=== Goal ===
Transcribe the material verbatim in full; the pictures do not belong in the copy.

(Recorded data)
>> Begin

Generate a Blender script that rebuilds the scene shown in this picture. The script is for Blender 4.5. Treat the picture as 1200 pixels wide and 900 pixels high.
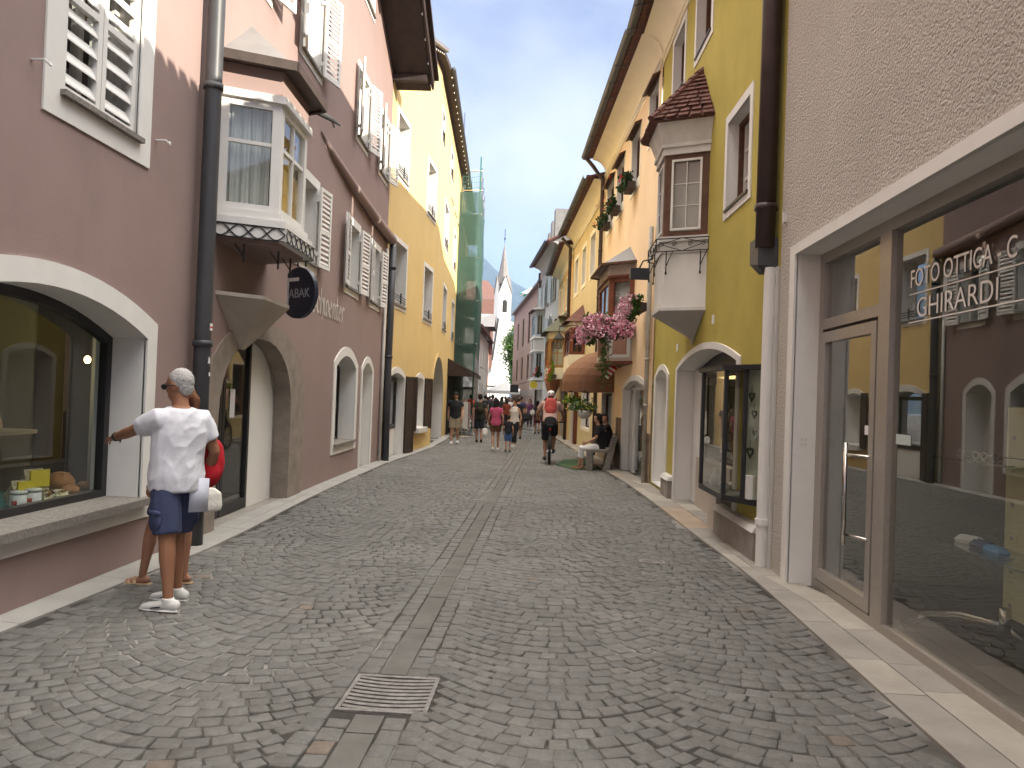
import bpy, bmesh, math, random
import numpy as np
from mathutils import Vector, Matrix, noise as mnoise
from mathutils.geometry import tessellate_polygon
random.seed(7)
R = math.radians
for o in list(bpy.data.objects): bpy.data.objects.remove(o)
SC = bpy.context.scene
COL = SC.collection

# ------------------------------------------------------------------ camera
cam_d = bpy.data.cameras.new('camera'); cam = bpy.data.objects.new('camera', cam_d); COL.objects.link(cam)
cam_d.sensor_width = 36; cam_d.lens = 27.0; cam_d.clip_start = .05; cam_d.clip_end = 9000
_yaw = math.atan(45.5/900); _pit = math.atan(13.3/900); _rol = R(2.1)
fw = Vector((-math.sin(_yaw)*math.cos(_pit), math.cos(_yaw)*math.cos(_pit), math.sin(_pit)))
r0 = fw.cross(Vector((0,0,1))).normalized(); u0 = r0.cross(fw)
cr = r0*math.cos(_rol)+u0*math.sin(_rol); cu = -r0*math.sin(_rol)+u0*math.cos(_rol)
mw = Matrix.Identity(4)
for i in range(3): mw[i][0]=cr[i]; mw[i][1]=cu[i]; mw[i][2]=-fw[i]
mw[2][3] = 1.6
cam.matrix_world = mw
SC.camera = cam
SC.render.resolution_x = 1024; SC.render.resolution_y = 768

# ------------------------------------------------------------------ light
SUN = Vector((1, -.50, .40)).normalized()          # towards the sun
el = math.asin(SUN.z); rot = math.atan2(SUN.x, SUN.y)
SKY_CLOUD=(3.2,3.35,3.6,1); SKY_OVER=(26,24.6,22.6,1); SKY_GAIN=(.34,.365,.55)
W = bpy.data.worlds.new('World'); SC.world = W; W.use_nodes = True
nt = W.node_tree; N = nt.nodes; L = nt.links
for n in list(N): N.remove(n)
out = N.new('ShaderNodeOutputWorld'); bg = N.new('ShaderNodeBackground'); bg.inputs[1].default_value = .15
sky = N.new('ShaderNodeTexSky'); sky.sky_type = 'NISHITA'; sky.sun_disc = False
sky.sun_elevation = max(el, R(24)); sky.sun_rotation = rot; sky.altitude = 600; sky.air_density = 1.0; sky.dust_density = .15; sky.ozone_density = 2.2
tc = N.new('ShaderNodeTexCoord'); mp = N.new('ShaderNodeMapping'); mp.inputs['Scale'].default_value = (1.0, 1.0, 1.5); mp.inputs['Location'].default_value=(.35,.1,.2)
L.new(tc.outputs['Generated'], mp.inputs[0])
n1 = N.new('ShaderNodeTexNoise'); n1.inputs['Scale'].default_value = 1.7; n1.inputs['Detail'].default_value = 9; n1.inputs['Roughness'].default_value = .50; n1.inputs['Distortion'].default_value=.15
L.new(mp.outputs[0], n1.inputs[0])
rp = N.new('ShaderNodeValToRGB'); rp.color_ramp.elements[0].position = .33; rp.color_ramp.elements[1].position = .57
L.new(n1.outputs[0], rp.inputs[0])
mlt = N.new('ShaderNodeMath'); mlt.operation='MULTIPLY'; mlt.inputs[1].default_value=.80
L.new(rp.outputs[0], mlt.inputs[0])
# unseen brightness added overhead to light the shaded street; clouds thinner, bluer low down
sx = N.new('ShaderNodeSeparateXYZ'); L.new(tc.outputs['Generated'], sx.inputs[0])
ov = N.new('ShaderNodeMapRange'); ov.interpolation_type='SMOOTHSTEP'; ov.inputs[1].default_value=.50; ov.inputs[2].default_value=.88; L.new(sx.outputs['Z'], ov.inputs[0])
cc = N.new('ShaderNodeMix'); cc.data_type='RGBA'; cc.inputs['A'].default_value=SKY_CLOUD; cc.inputs['B'].default_value=SKY_OVER; L.new(ov.outputs[0], cc.inputs['Factor'])
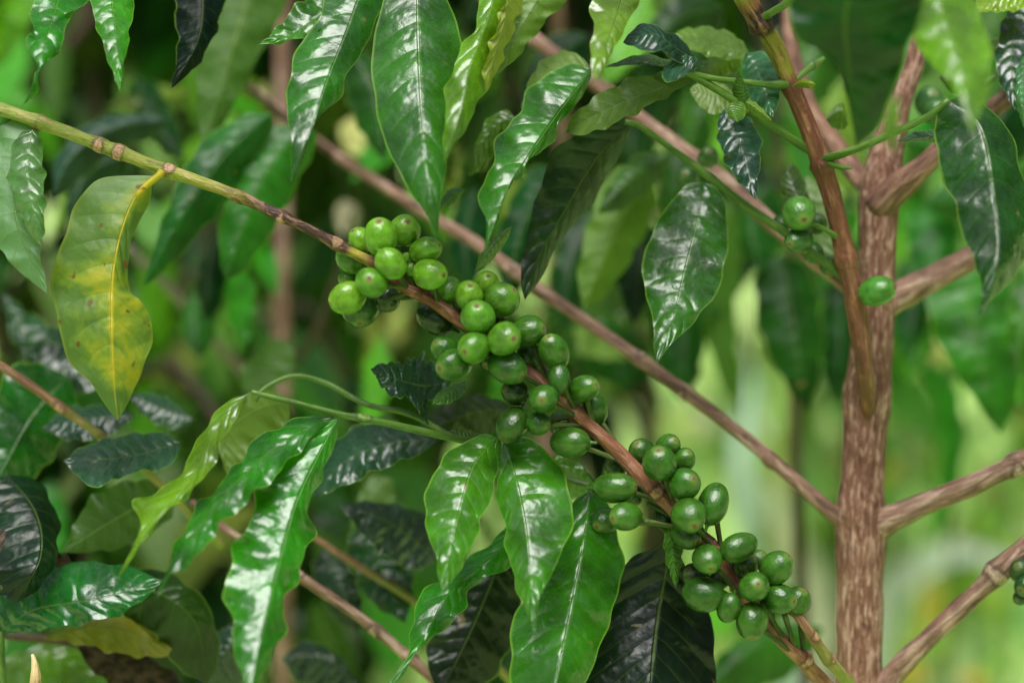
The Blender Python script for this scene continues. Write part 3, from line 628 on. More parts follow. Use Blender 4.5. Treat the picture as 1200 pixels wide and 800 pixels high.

>> End

=== Complete output ===
Generate a Blender script that rebuilds the scene shown in this picture. The script is for Blender 4.5. Treat the picture as 1200 pixels wide and 900 pixels high.
import bpy, bmesh, math, random
import numpy as np
from mathutils import Vector, Matrix, noise as mnoise
from mathutils.geometry import tessellate_polygon
random.seed(7)
R = math.radians
for o in list(bpy.data.objects): bpy.data.objects.remove(o)
SC = bpy.context.scene
COL = SC.collection

# ------------------------------------------------------------------ camera
cam_d = bpy.data.cameras.new('camera'); cam = bpy.data.objects.new('camera', cam_d); COL.objects.link(cam)
cam_d.sensor_width = 36; cam_d.lens = 27.0; cam_d.clip_start = .05; cam_d.clip_end = 9000
_yaw = math.atan(45.5/900); _pit = math.atan(13.3/900); _rol = R(2.1)
fw = Vector((-math.sin(_yaw)*math.cos(_pit), math.cos(_yaw)*math.cos(_pit), math.sin(_pit)))
r0 = fw.cross(Vector((0,0,1))).normalized(); u0 = r0.cross(fw)
cr = r0*math.cos(_rol)+u0*math.sin(_rol); cu = -r0*math.sin(_rol)+u0*math.cos(_rol)
mw = Matrix.Identity(4)
for i in range(3): mw[i][0]=cr[i]; mw[i][1]=cu[i]; mw[i][2]=-fw[i]
mw[2][3] = 1.6
cam.matrix_world = mw
SC.camera = cam
SC.render.resolution_x = 1024; SC.render.resolution_y = 768

# ------------------------------------------------------------------ light
SUN = Vector((1, -.50, .40)).normalized()          # towards the sun
el = math.asin(SUN.z); rot = math.atan2(SUN.x, SUN.y)
SKY_CLOUD=(3.2,3.35,3.6,1); SKY_OVER=(26,24.6,22.6,1); SKY_GAIN=(.34,.365,.55)
W = bpy.data.worlds.new('World'); SC.world = W; W.use_nodes = True
nt = W.node_tree; N = nt.nodes; L = nt.links
for n in list(N): N.remove(n)
out = N.new('ShaderNodeOutputWorld'); bg = N.new('ShaderNodeBackground'); bg.inputs[1].default_value = .15
sky = N.new('ShaderNodeTexSky'); sky.sky_type = 'NISHITA'; sky.sun_disc = False
sky.sun_elevation = max(el, R(24)); sky.sun_rotation = rot; sky.altitude = 600; sky.air_density = 1.0; sky.dust_density = .15; sky.ozone_density = 2.2
tc = N.new('ShaderNodeTexCoord'); mp = N.new('ShaderNodeMapping'); mp.inputs['Scale'].default_value = (1.0, 1.0, 1.5); mp.inputs['Location'].default_value=(.35,.1,.2)
L.new(tc.outputs['Generated'], mp.inputs[0])
n1 = N.new('ShaderNodeTexNoise'); n1.inputs['Scale'].default_value = 1.7; n1.inputs['Detail'].default_value = 9; n1.inputs['Roughness'].default_value = .50; n1.inputs['Distortion'].default_value=.15
L.new(mp.outputs[0], n1.inputs[0])
rp = N.new('ShaderNodeValToRGB'); rp.color_ramp.elements[0].position = .33; rp.color_ramp.elements[1].position = .57
L.new(n1.outputs[0], rp.inputs[0])
mlt = N.new('ShaderNodeMath'); mlt.operation='MULTIPLY'; mlt.inputs[1].default_value=.80
L.new(rp.outputs[0], mlt.inputs[0])
# unseen brightness added overhead to light the shaded street; clouds thinner, bluer low down
sx = N.new('ShaderNodeSeparateXYZ'); L.new(tc.outputs['Generated'], sx.inputs[0])
ov = N.new('ShaderNodeMapRange'); ov.interpolation_type='SMOOTHSTEP'; ov.inputs[1].default_value=.50; ov.inputs[2].default_value=.88; L.new(sx.outputs['Z'], ov.inputs[0])
cc = N.new('ShaderNodeMix'); cc.data_type='RGBA'; cc.inputs['A'].default_value=SKY_CLOUD; cc.inputs['B'].default_value=SKY_OVER; L.new(ov.outputs[0], cc.inputs['Factor'])
The Blender Python script for this scene continues. Write part 3, from line 628 on. More parts follow. Use Blender 4.5. Treat the picture as 1200 pixels wide and 800 pixels high.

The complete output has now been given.